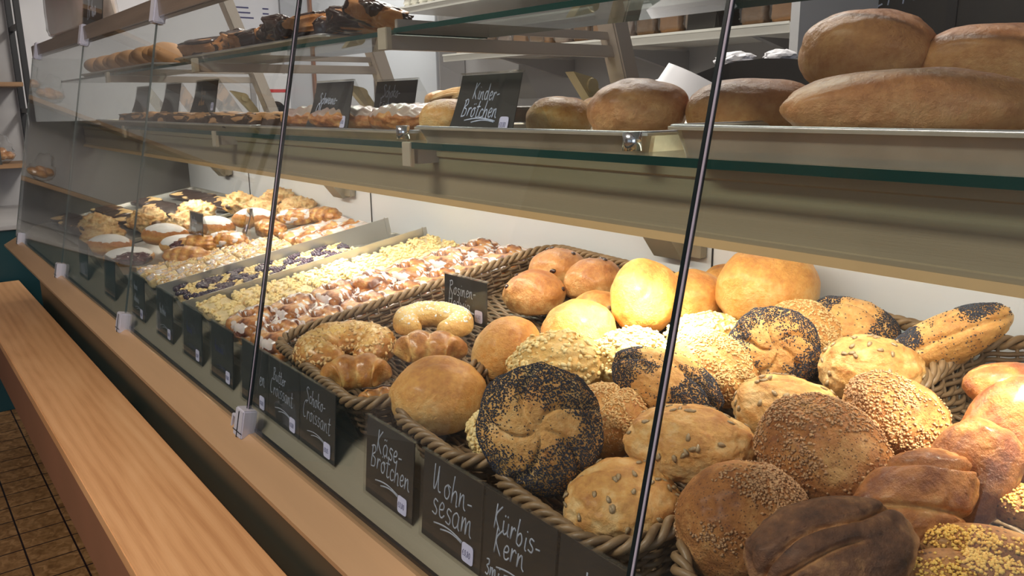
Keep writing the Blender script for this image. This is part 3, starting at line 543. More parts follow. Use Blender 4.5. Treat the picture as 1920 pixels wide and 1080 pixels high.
def ring(kind, t, a, b, c, sd, rng):
    """a horseshoe or crescent of dough: thick in the middle, thinner towards the two ends"""
    nu, nv = 110, 40; s = np.linspace(-1, 1, nu); span = {'croissant': 1.6, 'ringalmond': 3.05, 'ringsugar': 2.85}[kind]
    ang = s*span+np.pi/2; rt = {'croissant': .66, 'ringalmond': .48, 'ringsugar': .44}[kind]*b
    rad = rt*(1-np.abs(s)**3.2*(.72 if kind == 'croissant' else .45)); rad = rad*np.sqrt(np.clip(1-np.abs(s)**22, .0, 1))+1e-5
    if kind == 'croissant': rad = rad*(1+.13*(np.abs(np.sin(s*6))-.5))
    cx, cy = (a-rt)*np.cos(ang), (b-rt)*np.sin(ang); v = np.arange(nv)*2*np.pi/nv
    T = np.stack([np.gradient(cx), np.gradient(cy)], 1); T /= np.linalg.norm(T, axis=1)[:, None]; S = np.stack([T[:, 1], -T[:, 0]], 1)
    zc = np.clip(c/rt, .5, 1.05)
    V = np.zeros((nu, nv, 3)); V[..., 0] = cx[:, None]+rad[:, None]*np.cos(v)*S[:, 0:1]; V[..., 1] = cy[:, None]+rad[:, None]*np.cos(v)*S[:, 1:2]
    sv = np.sin(v); V[..., 2] = rad[:, None]*np.where(sv < 0, .62*sv, sv)*zc
    V = V.reshape(-1, 3); cen = np.stack([np.repeat(cx, nv), np.repeat(cy, nv), np.zeros(nu*nv)], 1)
    V = cen+(V-cen)*(1+.07*fbm(V/rt, 1.4, 3, sd))[:, None]; Fc = np.array(grid_faces(nu, nv)); zz = V[:, 2]/rt
    if kind == 'croissant':
        st = np.abs(np.sin(np.repeat(s, nv)*6)); bk = np.clip(.45+.3*zz+.25*st-.3+.1*fbm(V/rt, 3, 2, sd), 0, 1)
    else: bk = np.clip(.45+.2*(1-zz)*(zz > -.1)-.25*smooth(zz, .4, .9)+.12*fbm(V/rt, 2, 2, sd), 0, 1)
    put('crust', mesh('crust', V, Fc, 'crust_butter' if kind != 'ringsugar' else 'crust_cheese', True, bk), t)
    if kind == 'ringalmond':
        P, Q = scatter(V, Fc, 460, lambda p, q: smooth(p[:, 2]/rt, -.4, .2), rng)
        o = put('almond_flakes', mesh('fl', *instances((ico(1)[0], ico(1)[1]), P, Q+rng.normal(size=Q.shape)*.25, (.0052, .0036, .0007), rng, .3), 'almond_flake'), t); o['kind'] = 'stuff'
    if kind == 'ringsugar':
        P, Q = scatter(V, Fc, 260, lambda p, q: smooth(p[:, 2]/rt, .3, .8), rng)
        o = put('nib_sugar', mesh('ns', *instances((ico(1)[0], ico(1)[1]), P, Q, (.0026, .0022, .0018), rng, .5), 'sugar'), t); o['kind'] = 'stuff'
    if kind == 'croissant' and t.name.startswith('chocolate'):
        pts = [(-.6*a+1.2*a*k/14, .10*b+.12*b*math.sin(k*.9), .62*rt*zc+.010) for k in range(15)]
        put('chocolate_line', MB().tube(pts, .0012, 6).mesh('cl', 'choc', True), t)
for kind, nm, lab, cat, P, E, a, b, c in BREADS:
    t = thing(nm, lab, cat, P, E)
    bread(kind, t, a, b, c, 6 if nm in ('poppy_seed_roll', 'twisted_roll', 'dark_twist_roll', 'pumpkin_seed_roll') and a > .055 else 5)

# ------------------------------------------------------------------ wicker baskets
def basket(label, x0, x1, y0, y1, yaw, rimk=3, h=.062, rc=.055):
    """local frame: base at z=0 on the tilted deck"""
    W, D = (x1-x0)/2, (y1-y0)/2; cx, cy = (x0+x1)/2, (y0+y1)/2
    t = thing('wicker_basket', label, 'basket', (cx, cy, DZ(cy)+.004), (R(10), 0, R(yaw)), group='wicker bread baskets on the display deck')
    def loop(w, d, r, step):
        pts = []; seg = []
        for sx, sy, a0 in ((1, -1, -90), (1, 1, 0), (-1, 1, 90), (-1, -1, 180)):
            for q in range(13): an = R(a0+q*90/12); pts.append((sx*(w-r)+r*math.cos(an), sy*(d-r)+r*math.sin(an)))
        pts = np.array(pts+[pts[0]]); ds = np.r_[0, np.cumsum(np.linalg.norm(np.diff(pts, axis=0), axis=1))]; Lt = ds[-1]; n = int(Lt/step)
        s = np.arange(n)*Lt/n; X = np.interp(s, ds, pts[:, 0]); Y = np.interp(s, ds, pts[:, 1])
        Tn = np.stack([np.roll(X, -1)-np.roll(X, 1), np.roll(Y, -1)-np.roll(Y, 1)], 1); Tn /= np.linalg.norm(Tn, axis=1)[:, None]
        return X, Y, np.stack([Tn[:, 1], -Tn[:, 0]], 1), s, Lt
    # rope rim of twisted rods
    X, Y, Nn, s, Lt = loop(W, D, rc, .0028); rim = MB(); turns = round(Lt/.052)
    for k in range(rimk):
        ph = s/Lt*turns*2*np.pi+k*2*np.pi/rimk
        P = np.stack([X+Nn[:, 0]*.0058*np.cos(ph), Y+Nn[:, 1]*.0058*np.cos(ph), h+.0055*np.sin(ph)], 1); rim.tube(P, .0042, 7, True)
    put('rope_rim', rim.mesh('rim', 'wicker', True), t)
    wall = MB(); nl = 8
    for i in range(nl):
        zz = .006+i*(h-.012)/nl; f = (1-zz/h)*.012; X, Y, Nn, s, Lt = loop(W-.004-f, D-.004-f, rc-.004, .0045); k = round(Lt/.044)
        ph = s/Lt*k*2*np.pi+i*np.pi; o = .0034*np.sin(ph); wob = .0009*np.sin(s*61+i)
        wall.tube(np.stack([X+Nn[:, 0]*o, Y+Nn[:, 1]*o, zz+wob+0*s], 1), .0031, 6, True)
    X, Y, Nn, s, Lt = loop(W-.004, D-.004, rc-.004, .022)
    for q in range(len(X)): wall.tube([(X[q]-Nn[q, 0]*.012, Y[q]-Nn[q, 1]*.012, .002), (X[q]-Nn[q, 0]*.001, Y[q]-Nn[q, 1]*.001, h)], .0022, 5, up=(0, 1, .01))
    put('woven_wall', wall.mesh('wall', 'wicker_dark', True), t)
    base = MB(); ny = int((2*D-.04)/.0085)
    for i in range(ny):
        yy = -D+.02+i*.0085; e = W-.014-max(0, abs(yy)-(D-rc))*.8; xs = np.arange(-e, e, .0055)
        base.tube(np.stack([xs, yy+0*xs, .0055+.0022*np.sin(xs/.026*np.pi+i*np.pi)], 1), .0032, 5)
    for i in range(int(2*W/.026)): xx = -W+.016+i*.026; base.tube([(xx, -D+.02, .0055), (xx, D-.02, .0055)], .0024, 5)
    put('woven_base', base.mesh('base', 'wicker_dark', True), t); return t
basket('broad woven basket with the almond ring, croissants and raisin rolls', -1.27, -.868, .478, 1.07, -6)
basket('narrow woven basket with smooth pale rolls, between the croissants and poppy rolls', -.858, -.635, .478, 1.07, -5)
basket('rope rimmed woven basket with the poppy and pumpkin seed rolls', -.628, -.412, .470, 1.06, -6)
basket('woven basket at the right edge filled with dark wholegrain rolls', -.400, -.03, .476, 1.07, -3)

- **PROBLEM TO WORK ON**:
Every line of text is to be repeated exactly; pictures are left out.

- **RESPONSE**:
Keep writing the Blender script for this image. This is part 3, starting at line 543. More parts follow. Use Blender 4.5. Treat the picture as 1920 pixels wide and 1080 pixels high.
def ring(kind, t, a, b, c, sd, rng):
    """a horseshoe or crescent of dough: thick in the middle, thinner towards the two ends"""
    nu, nv = 110, 40; s = np.linspace(-1, 1, nu); span = {'croissant': 1.6, 'ringalmond': 3.05, 'ringsugar': 2.85}[kind]
    ang = s*span+np.pi/2; rt = {'croissant': .66, 'ringalmond': .48, 'ringsugar': .44}[kind]*b
    rad = rt*(1-np.abs(s)**3.2*(.72 if kind == 'croissant' else .45)); rad = rad*np.sqrt(np.clip(1-np.abs(s)**22, .0, 1))+1e-5
    if kind == 'croissant': rad = rad*(1+.13*(np.abs(np.sin(s*6))-.5))
    cx, cy = (a-rt)*np.cos(ang), (b-rt)*np.sin(ang); v = np.arange(nv)*2*np.pi/nv
    T = np.stack([np.gradient(cx), np.gradient(cy)], 1); T /= np.linalg.norm(T, axis=1)[:, None]; S = np.stack([T[:, 1], -T[:, 0]], 1)
    zc = np.clip(c/rt, .5, 1.05)
    V = np.zeros((nu, nv, 3)); V[..., 0] = cx[:, None]+rad[:, None]*np.cos(v)*S[:, 0:1]; V[..., 1] = cy[:, None]+rad[:, None]*np.cos(v)*S[:, 1:2]
    sv = np.sin(v); V[..., 2] = rad[:, None]*np.where(sv < 0, .62*sv, sv)*zc
    V = V.reshape(-1, 3); cen = np.stack([np.repeat(cx, nv), np.repeat(cy, nv), np.zeros(nu*nv)], 1)
    V = cen+(V-cen)*(1+.07*fbm(V/rt, 1.4, 3, sd))[:, None]; Fc = np.array(grid_faces(nu, nv)); zz = V[:, 2]/rt
    if kind == 'croissant':
        st = np.abs(np.sin(np.repeat(s, nv)*6)); bk = np.clip(.45+.3*zz+.25*st-.3+.1*fbm(V/rt, 3, 2, sd), 0, 1)
    else: bk = np.clip(.45+.2*(1-zz)*(zz > -.1)-.25*smooth(zz, .4, .9)+.12*fbm(V/rt, 2, 2, sd), 0, 1)
    put('crust', mesh('crust', V, Fc, 'crust_butter' if kind != 'ringsugar' else 'crust_cheese', True, bk), t)
    if kind == 'ringalmond':
        P, Q = scatter(V, Fc, 460, lambda p, q: smooth(p[:, 2]/rt, -.4, .2), rng)
        o = put('almond_flakes', mesh('fl', *instances((ico(1)[0], ico(1)[1]), P, Q+rng.normal(size=Q.shape)*.25, (.0052, .0036, .0007), rng, .3), 'almond_flake'), t); o['kind'] = 'stuff'
    if kind == 'ringsugar':
        P, Q = scatter(V, Fc, 260, lambda p, q: smooth(p[:, 2]/rt, .3, .8), rng)
        o = put('nib_sugar', mesh('ns', *instances((ico(1)[0], ico(1)[1]), P, Q, (.0026, .0022, .0018), rng, .5), 'sugar'), t); o['kind'] = 'stuff'
    if kind == 'croissant' and t.name.startswith('chocolate'):
        pts = [(-.6*a+1.2*a*k/14, .10*b+.12*b*math.sin(k*.9), .62*rt*zc+.010) for k in range(15)]
        put('chocolate_line', MB().tube(pts, .0012, 6).mesh('cl', 'choc', True), t)
for kind, nm, lab, cat, P, E, a, b, c in BREADS:
    t = thing(nm, lab, cat, P, E)
    bread(kind, t, a, b, c, 6 if nm in ('poppy_seed_roll', 'twisted_roll', 'dark_twist_roll', 'pumpkin_seed_roll') and a > .055 else 5)

# ------------------------------------------------------------------ wicker baskets
def basket(label, x0, x1, y0, y1, yaw, rimk=3, h=.062, rc=.055):
    """local frame: base at z=0 on the tilted deck"""
    W, D = (x1-x0)/2, (y1-y0)/2; cx, cy = (x0+x1)/2, (y0+y1)/2
    t = thing('wicker_basket', label, 'basket', (cx, cy, DZ(cy)+.004), (R(10), 0, R(yaw)), group='wicker bread baskets on the display deck')
    def loop(w, d, r, step):
        pts = []; seg = []
        for sx, sy, a0 in ((1, -1, -90), (1, 1, 0), (-1, 1, 90), (-1, -1, 180)):
            for q in range(13): an = R(a0+q*90/12); pts.append((sx*(w-r)+r*math.cos(an), sy*(d-r)+r*math.sin(an)))
        pts = np.array(pts+[pts[0]]); ds = np.r_[0, np.cumsum(np.linalg.norm(np.diff(pts, axis=0), axis=1))]; Lt = ds[-1]; n = int(Lt/step)
        s = np.arange(n)*Lt/n; X = np.interp(s, ds, pts[:, 0]); Y = np.interp(s, ds, pts[:, 1])
        Tn = np.stack([np.roll(X, -1)-np.roll(X, 1), np.roll(Y, -1)-np.roll(Y, 1)], 1); Tn /= np.linalg.norm(Tn, axis=1)[:, None]
        return X, Y, np.stack([Tn[:, 1], -Tn[:, 0]], 1), s, Lt
    # rope rim of twisted rods
    X, Y, Nn, s, Lt = loop(W, D, rc, .0028); rim = MB(); turns = round(Lt/.052)
    for k in range(rimk):
        ph = s/Lt*turns*2*np.pi+k*2*np.pi/rimk
        P = np.stack([X+Nn[:, 0]*.0058*np.cos(ph), Y+Nn[:, 1]*.0058*np.cos(ph), h+.0055*np.sin(ph)], 1); rim.tube(P, .0042, 7, True)
    put('rope_rim', rim.mesh('rim', 'wicker', True), t)
    wall = MB(); nl = 8
    for i in range(nl):
        zz = .006+i*(h-.012)/nl; f = (1-zz/h)*.012; X, Y, Nn, s, Lt = loop(W-.004-f, D-.004-f, rc-.004, .0045); k = round(Lt/.044)
        ph = s/Lt*k*2*np.pi+i*np.pi; o = .0034*np.sin(ph); wob = .0009*np.sin(s*61+i)
        wall.tube(np.stack([X+Nn[:, 0]*o, Y+Nn[:, 1]*o, zz+wob+0*s], 1), .0031, 6, True)
    X, Y, Nn, s, Lt = loop(W-.004, D-.004, rc-.004, .022)
    for q in range(len(X)): wall.tube([(X[q]-Nn[q, 0]*.012, Y[q]-Nn[q, 1]*.012, .002), (X[q]-Nn[q, 0]*.001, Y[q]-Nn[q, 1]*.001, h)], .0022, 5, up=(0, 1, .01))
    put('woven_wall', wall.mesh('wall', 'wicker_dark', True), t)
    base = MB(); ny = int((2*D-.04)/.0085)
    for i in range(ny):
        yy = -D+.02+i*.0085; e = W-.014-max(0, abs(yy)-(D-rc))*.8; xs = np.arange(-e, e, .0055)
        base.tube(np.stack([xs, yy+0*xs, .0055+.0022*np.sin(xs/.026*np.pi+i*np.pi)], 1), .0032, 5)
    for i in range(int(2*W/.026)): xx = -W+.016+i*.026; base.tube([(xx, -D+.02, .0055), (xx, D-.02, .0055)], .0024, 5)
    put('woven_base', base.mesh('base', 'wicker_dark', True), t); return t
basket('broad woven basket with the almond ring, croissants and raisin rolls', -1.27, -.868, .478, 1.07, -6)
basket('narrow woven basket with smooth pale rolls, between the croissants and poppy rolls', -.858, -.635, .478, 1.07, -5)
basket('rope rimmed woven basket with the poppy and pumpkin seed rolls', -.628, -.412, .470, 1.06, -6)
basket('woven basket at the right edge filled with dark wholegrain rolls', -.400, -.03, .476, 1.07, -3)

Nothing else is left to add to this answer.